Social Security isn't solvent because the trust fund doesn't exist. It is debt owed by the government, and the funds to pay for obligations will have to come from the budget to make up for it. This represents a double burden on the current and future generations.
We need to forgive these obligations, accept that they're gone, and work to raise the retirement age and reduce benefits to make up for it. Otherwise they will just represent a real and growing burden on budgets going forward masked by the fact that the fund itself is technically solvent.
Demonizing the wealthy and deciding that the minimum wage "just doesn't feel right" is exactly the same leftist populism that those countries embrace.
This bleeds into the anti-intellectualism of the Democratic Paety. Most economists are to the right, most professionals are to the right. The left is composed of the uninformed poor and the liberal arts and social science academics (economics excluded). I don't see why those academics would be seen as particularly informed on how economies should be structured.
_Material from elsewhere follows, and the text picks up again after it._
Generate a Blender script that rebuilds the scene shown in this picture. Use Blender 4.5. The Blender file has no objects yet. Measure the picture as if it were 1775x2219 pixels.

If I want an opinion on Anglo-Saxon culture in the mid-9th century I'll duly turn to them for help, just as I'm sure you'll embrace the economic wisdom of those who have made their life a study of it.
Adjusting minimum wage to inflating isn't "feeling right", it is acknowledging that whatever it has been for the past few years is worth less and less.
And most credible economist bash the GOP as much as the Dems.
And obviously economics would be the most important aspect of life for somebody who has devoted their entire life to the study of such. But it is only one piece of the picture. Political response to economics is reactive and epiphenomenal. The control is bottom up, stemming from culture. Individualism and hedonism ingrained through socialization maybe could be a problem?